State of the Union

Watch the State of the Union Address Tuesday at 9:00. Turn in a one page synopsis of the speech and your opinion of it for 5 points extra credit.




Every year for decades, presidents have traveled to Capitol Hill to deliver their State of the Union address. They’ve done it because the Constitution told them to. More or less.

Actually, all the Constitution says, in Article II, Section 3, is that the president shall “from time to time give to the Congress information of the State of the Union, and recommend to their consideration such measures as he shall judge necessary and expedient.”
Not a word about the pageantry of the president’s slow walk down the aisle to front of the House chamber, getting handshakes and hugs from members of his party. Not a word about the major TV networks pre-empting regular prime-time coverage to broadcast the speech. Not a word about tallying up how long the president spoke and how many times he was interrupted by applause.
In fact, if a president wants to literally mail in his remarks, that would be fine.
While the first two presidents, George Washington and John Adams, delivered their messages in person, Thomas Jefferson sent a written message.

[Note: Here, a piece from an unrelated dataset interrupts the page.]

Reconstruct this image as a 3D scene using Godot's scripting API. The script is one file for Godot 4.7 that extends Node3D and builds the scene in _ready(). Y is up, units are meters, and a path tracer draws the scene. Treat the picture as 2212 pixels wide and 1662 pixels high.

Other presidents followed Jefferson’s lead until 1913 when Woodrow Wilson decided that he would deliver his speech in person.

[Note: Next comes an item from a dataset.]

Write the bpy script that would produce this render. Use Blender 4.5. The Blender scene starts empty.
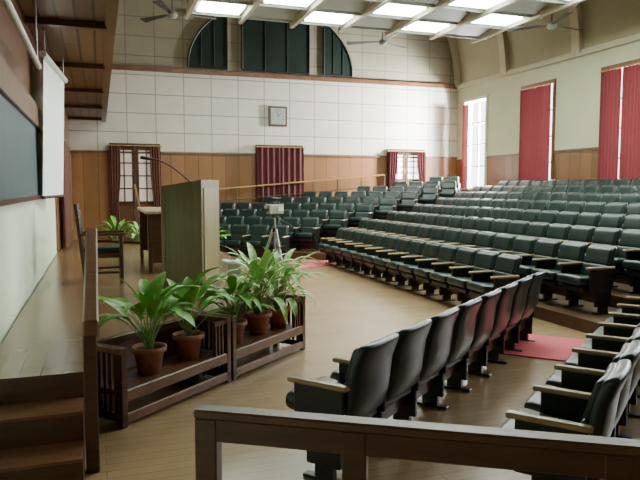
import bpy, bmesh, math, random
from mathutils import Vector, Matrix, Euler
random.seed(7)
sc = bpy.context.scene
W=22.0; XL=-0.84; XR=13.2; ZC=5.75

# ---------------------------------------------------------------- materials
def newmat(name):
    m=bpy.data.materials.new(name); m.use_nodes=True
    nt=m.node_tree; b=nt.nodes['Principled BSDF']
    return m,nt,b
def plain(name,c1,c2=None,rough=.6,scale=8,bump=0.0,metal=0,stretch=(1,1,1),spec=None,detail=4):
    m,nt,b=newmat(name)
    c2=c2 or tuple(x*.8 for x in c1)
    tc=nt.nodes.new('ShaderNodeTexCoord'); mp=nt.nodes.new('ShaderNodeMapping')
    mp.inputs['Scale'].default_value=stretch
    n=nt.nodes.new('ShaderNodeTexNoise'); n.inputs['Scale'].default_value=scale; n.inputs['Detail'].default_value=detail
    r=nt.nodes.new('ShaderNodeValToRGB')
    r.color_ramp.elements[0].position=.3; r.color_ramp.elements[1].position=.7
    r.color_ramp.elements[0].color=(*c2,1); r.color_ramp.elements[1].color=(*c1,1)
    nt.links.new(tc.outputs['Object'],mp.inputs[0]); nt.links.new(mp.outputs[0],n.inputs[0])
    nt.links.new(n.outputs[0],r.inputs[0]); nt.links.new(r.outputs[0],b.inputs['Base Color'])
    b.inputs['Roughness'].default_value=rough; b.inputs['Metallic'].default_value=metal
    if spec is not None: b.inputs['Specular IOR Level'].default_value=spec
    if bump:
        bp=nt.nodes.new('ShaderNodeBump'); bp.inputs['Strength'].default_value=bump; bp.inputs['Distance'].default_value=.02
        nt.links.new(n.outputs[0],bp.inputs['Height']); nt.links.new(bp.outputs[0],b.inputs['Normal'])
    return m
def tiled(name,c1,c2,mortar,bw,bh,msize,axes,rough=.5,offset=0.0,noise=True,bump=.3,mul=.35,spec=None):
    """brick texture; axes = which object coords feed the 2D pattern"""
    m,nt,b=newmat(name)
    tc=nt.nodes.new('ShaderNodeTexCoord'); sp=nt.nodes.new('ShaderNodeSeparateXYZ'); cb=nt.nodes.new('ShaderNodeCombineXYZ')
    nt.links.new(tc.outputs['Object'],sp.inputs[0])
    nt.links.new(sp.outputs[axes[0]],cb.inputs[0]); nt.links.new(sp.outputs[axes[1]],cb.inputs[1])
    br=nt.nodes.new('ShaderNodeTexBrick'); br.offset=offset; br.squash=1
    br.inputs['Scale'].default_value=1; br.inputs['Brick Width'].default_value=bw; br.inputs['Row Height'].default_value=bh
    br.inputs['Mortar Size'].default_value=msize; br.inputs['Mortar Smooth'].default_value=.2
    br.inputs['Color1'].default_value=(*c1,1); br.inputs['Color2'].default_value=(*c2,1); br.inputs['Mortar'].default_value=(*mortar,1)
    nt.links.new(cb.outputs[0],br.inputs[0])
    n=nt.nodes.new('ShaderNodeTexNoise'); n.inputs['Scale'].default_value=1.5; n.inputs['Detail'].default_value=6
    nt.links.new(tc.outputs['Object'],n.inputs[0])
    mx=nt.nodes.new('ShaderNodeMix'); mx.data_type='RGBA'; mx.blend_type='MULTIPLY'; mx.inputs[0].default_value=mul
    nt.links.new(br.outputs[0],mx.inputs[6]); nt.links.new(n.outputs[0],mx.inputs[7])
    nt.links.new(mx.outputs[2],b.inputs['Base Color'])
    b.inputs['Roughness'].default_value=rough
    if spec is not None: b.inputs['Specular IOR Level'].default_value=spec
    bp=nt.nodes.new('ShaderNodeBump'); bp.inputs['Strength'].default_value=bump; bp.inputs['Distance'].default_value=.01; bp.invert=True
    nt.links.new(br.outputs['Fac'],bp.inputs['Height']); nt.links.new(bp.outputs[0],b.inputs['Normal'])
    return m
def wood(name,c1,c2,rough=.4,stretch=(1,14,14),scale=1.6):
    return plain(name,c1,c2,rough,scale,.05,stretch=stretch,detail=7)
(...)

Since then every president has gone to the Capitol to deliver his message to an audience that includes Congress, members of the Supreme Court and other Washington luminaries including Cabinet members (except one who stays away to maintain the line of succession in the event of a national emergency).
Thanks to technological advance, the audience that hears the speech live has dramatically broadened over the years:
* In 1923, radio audiences tuned in for the first time and heard Calvin Coolidge.

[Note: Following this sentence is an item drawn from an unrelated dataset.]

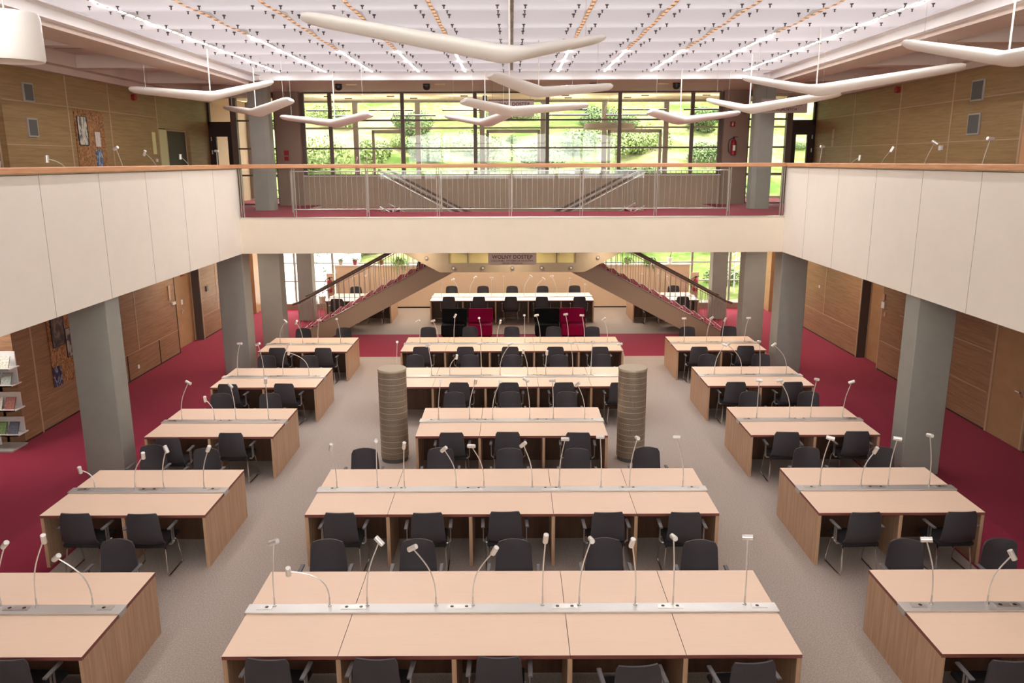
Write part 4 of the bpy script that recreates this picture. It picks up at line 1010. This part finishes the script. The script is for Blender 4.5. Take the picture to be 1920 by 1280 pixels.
m = MB(); m.box(-.07, 0, 0, .07, .02, .14); m.build('sign_board', M['red'], t)
m = MB(); m.box(-.06, -.03, -.16, .06, .02, -.04); m.build('button_box', M['red'], t)

# things on the side walls -----------------------------------------------------
def on_wall(s, y0, y1, z0, z1, mat, name, lab, cat, th=.03, x=XW, inner=None):
    t = thing(name, lab, cat, (s*x, (y0+y1)/2, z0)); h = (y1-y0)/2
    m = MB(); m.box(0, -h, 0, -s*th, h, z1-z0); m.build('plate', M[mat] if isinstance(mat, str) else mat, t)
    if inner:
        m = MB(); m.box(-s*th, -h+.03, .03, -s*(th+.004), h-.03, z1-z0-.03); m.build(inner[0], M[inner[1]], t)
    return t
for s, ys, nm in ((-1, (16.0, 16.33), 'left'), (1, (16.55, 16.98), 'right')):
    on_wall(s, ys[0], ys[1], 6.40, 6.76 if s < 0 else 6.81, 'grey_frame', 'wall_speaker', 'upper dark grille in a grey frame on the %s gallery wall' % nm, 'wall grille', inner=('grille', 'dark_grey'))
    on_wall(s, ys[0], ys[1], 5.74, 6.10 if s < 0 else 6.16, 'grey_frame', 'wall_speaker', 'lower dark grille in a grey frame on the %s gallery wall' % nm, 'wall grille', inner=('grille', 'dark_grey'))
for s, y, z, nm in ((-1, 20.6, 6.82, 'left'), (1, 20.2, 6.90, 'right')):
    m = MB(); m.tube([(s*XW, y, z), (s*(XW-.09), y, z)], .075, n=16); tag(m.build('alarm_sounder', M['red'], smooth=True), 'round dark red alarm sounder high on the %s gallery wall' % nm, 'alarm')
def poster(s, y0, y1, z0, z1, lab, cols, x=XW, seed=1, frame=None):
    t = thing('poster', lab, 'poster', (s*(x), (y0+y1)/2, z0)); h = (y1-y0)/2; H_ = z1-z0
    m, nt, b = new_mat('poster_print'); N = nt.nodes; Lk = nt.links
    tc = N.new('ShaderNodeTexCoord'); mp = N.new('ShaderNodeMapping'); mp.inputs['Location'].default_value = (seed, seed*2, seed); mp.inputs['Scale'].default_value = (1, 3/(2*h), 2.2/H_)
    n = N.new('ShaderNodeTexNoise'); n.inputs['Scale'].default_value = 1.0; n.inputs['Detail'].default_value = 3
    r = N.new('ShaderNodeValToRGB'); r.color_ramp.interpolation = 'CONSTANT'; E = r.color_ramp.elements
    E[0].position = .0; E[0].color = (*cols[0], 1); E[1].position = .44; E[1].color = (*cols[1], 1)
    e = E.new(.52); e.color = (*cols[2], 1); e = E.new(.60); e.color = (*cols[-1], 1)
    Lk.new(tc.outputs['Object'], mp.inputs[0]); Lk.new(mp.outputs[0], n.inputs['Vector']); Lk.new(n.outputs['Fac'], r.inputs[0]); Lk.new(r.outputs[0], b.inputs['Base Color']); b.inputs['Roughness'].default_value = .4
    q = MB(); q.box(0, -h, 0, -s*.008, h, H_); q.build('sheet', m, t)
    if frame:
        q = MB()
        for a in ((-h-.015, -.015, -h, H_+.015), (h, -.015, h+.015, H_+.015), (-h, -.015, h, 0), (-h, H_, h, H_+.015)): q.box(0, a[0], a[1], -s*.016, a[2], a[3])
        q.build('poster_frame', M['black'], t)
    return t
def board(y0, y1, z0, z1, lab):
    m = MB(); m.box(-XW+.004, y0, z0, -XW+.022, y1, z1); tag(m.build('notice_board', M['osb']), lab, 'notice board')
board(17.74, 18.98, 5.13, 6.38, 'strand-board notice board on the upper left gallery wall')
board(15.75, 18.4, .76, 2.30, 'strand-board notice board on the lower left wall, beside the column')
XB = XW-.024
poster(-1, 17.82, 18.2, 5.63, 6.22, 'pale poster with dark band, upper left of the gallery notice board', [(.12,.13,.14), (.55,.50,.46), (.70,.62,.55), (.16,.20,.14)], XB, 3, True)
poster(-1, 18.52, 18.74, 5.60, 5.92, 'small white notice in the middle of the gallery notice board', [(.7,.64,.62), (.75,.7,.68), (.6,.5,.55), (.7,.65,.6)], XB, 5)
poster(-1, 18.47, 18.76, 5.14, 5.53, 'blue poster low on the gallery notice board', [(.03,.06,.16), (.08,.14,.3), (.35,.4,.5), (.05,.08,.2)], XB, 8)
poster(-1, 15.86, 16.3, 1.58, 2.22, 'dark framed poster in blue and brown tones on the lower left notice board', [(.02,.03,.06), (.10,.06,.035), (.22,.14,.08), (.04,.07,.18)], XB, 11, True)
poster(-1, 16.34, 16.86, 1.27, 1.86, 'pale building-print poster right of the dark one on the lower notice board', [(.04,.045,.05), (.35,.32,.29), (.45,.42,.38), (.12,.2,.26)], XB, 14, True)
poster(-1, 15.74, 16.04, .77, 1.18, 'navy poster low on the lower left notice board', [(.01,.02,.06), (.03,.05,.12), (.3,.32,.36), (.02,.03,.09)], XB, 17)
on_wall(-1, 21.5, 21.68, 5.46, 6.02, plain('pale_yellow_plate', (.7,.62,.3), .3), 'door_plate', 'tall pale nameplate left of the gallery door', 'nameplate', .015)
on_wall(-1, 21.60, 21.70, 5.26, 5.34, 'white', 'wall_switch', 'small switch on the gallery wall left of the door', 'switch', .02)
on_wall(-1, 21.50, 21.62, 1.58, 1.98, 'wall_joint', 'door_plate', 'tall wooden nameplate left of the lower door', 'nameplate', .03)
on_wall(-1, 21.66, 21.86, 1.42, 1.50, 'white', 'door_plate', 'small white sign between nameplate and lower left door', 'nameplate', .05)
on_wall(-1, 24.2, 24.34, 1.40, 1.55, 'black', 'card_reader', 'small dark box with white cover on the lower left wall past the door', 'wall device', .03)
on_wall(-1, 19.36, 19.44, .22, .31, 'white', 'wall_socket', 'white wall socket near the floor of the lower left wall', 'socket', .02)
on_wall(-1, 18.62, 18.70, 1.40, 1.49, 'white', 'wall_socket', 'white switch beside the nearest left column', 'socket', .02)
on_wall(-1, 28.30, 28.42, 1.36, 1.48, 'black', 'call_point', 'small dark box on the far lower left wall', 'wall device', .03)
on_wall(1, 28.2, 28.32, 1.38, 1.52, 'red', 'call_point', 'small dark red box on the far lower right wall', 'wall device', .03)
on_wall(1, 24.08, 24.18, 1.45, 1.53, 'white', 'wall_switch', 'white switch on the lower right wall before the dark recess', 'switch', .02)
on_wall(1, 19.82, 19.94, 1.80, 1.96, 'wall_joint', 'door_plate', 'upper nameplate beside the recessed right door', 'nameplate', .03)
on_wall(1, 19.80, 19.96, 1.60, 1.76, 'white', 'door_plate', 'lower pale nameplate beside the recessed right door', 'nameplate', .03)
on_wall(1, 19.72, 19.78, 1.42, 1.51, 'wall_joint', 'wall_switch', 'tan switch beneath the nameplates on the right wall', 'switch', .02)
on_wall(1, 17.88, 17.98, 5.45, 5.55, 'white', 'wall_box', 'small pale box on the right gallery wall behind a lamp', 'wall device', .05)
on_wall(1, 23.95, 24.10, 5.86, 6.12, 'wall_joint', 'door_plate', 'upper nameplate left of the right gallery glass door', 'nameplate', .02)
on_wall(1, 23.95, 24.10, 5.62, 5.83, 'wall_joint', 'door_plate', 'lower nameplate left of the right gallery glass door', 'nameplate', .02)
t = thing('wall_clock', 'round pale wall clock behind the glass above the upper left door', 'clock', (-8.75, 28.9, 6.9))
m = MB(); m.tube([(0,0,0), (0,-.05,0)], .26, n=32); m.build('clock_face', M['white'], t, smooth=True)
m = MB(); m.box(-.01, -.06, 0, .01, -.05, .18); m.box(0, -.06, -.01, .13, -.05, .01); m.build('hand', M['black'], t)
m = MB(); m.box(-.02, -.01, 0, .02, .02, .45); m.build('mount', M['steel'], t)

# brochure rack in the alcove -------------------------------------------------
t = thing('brochure_rack', 'tall pale metal brochure rack in the dark alcove on the left', 'magazine rack', (-9.75, 14.3, 0))
m = MB(); m.tube([(0, .12, 0), (0, .12, 2.0)], .035, n=10); m.build('pole', M['white'], t)
m = MB(); m.box(-.45, -.25, 0, .45, .25, .03); m.build('foot', M['grey_frame'], t)
cols = [(.12,.20,.07), (.5,.47,.42), (.08,.09,.12), (.25,.08,.06), (.30,.33,.30), (.45,.42,.34)]
bm_mats = [plain('leaflet_cover', c_, .5, var=.5, vscale=30) for c_ in cols]
for k, z in enumerate((.30, .78, 1.25, 1.56)):
    m = MB(); m.box(-.60, -.20, z, .58, .12, z+.02); m.box(-.60, -.20, z, .58, -.19, z+.04); m.box(-.58, .05, z, .56, .07, z+.30); m.build('shelf', M['white'], t)
    for i in range(5):
        x = -9.75-.48+.23*i; mm = bm_mats[(i*2+k) % 6]
        m = MB(); m.prism([(-.15, 0), (-.13, 0), (-.02, .21), (-.04, .21)], 'x', -.09, .09)
        o = m.build('brochure', [mm]); o.location = (x, 14.3, z+.021)
        tag(o, 'brochure on the %s shelf of the left rack, %s from left' % (['lowest','second lowest','second highest','top'][k], ordn[i]), 'brochure', 'brochures on the rack')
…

* In 1947, the first television broadcast of the speech featured President Truman.
* In 2003, President George W. Bush became the first president whose address went out on a Webcast.
In 1982, President Reagan began another tradition that the authors of the Constitution never dreamed of: the introduction of a “hero” sitting in the balcony of the House chamber, usually with the First Lady. Mr. Reagan put the spotlight on Lenny Skutnik, a civil servant who had saved a passenger from an Air Florida jet that had crashed in the Potomac River just days before the speech.
Like the other traditions, that one has shown staying power because it serves the real purpose of the State of the Union address, which has been to give the president a once-a-year platform for advancing an agenda. The theater, the pomp, the effort to draw a connection to ordinary Americans has come to mean less about informing the legislative branch than about providing the leader of the executive an opportunity to lay out a vision for the country, lay out specific proposals and rally supporters — to attempt to define the political debate for the coming year.
One other tradition has been the division of the chamber between members from the two parties, a practice that originated in the mid-1800s between Whigs and Democrats. Each party tends to stand and applaud or sit dourly depending on whether the president is one of their own and what position they have taken on the issue at hand, giving the event an air of a partisan pep rally.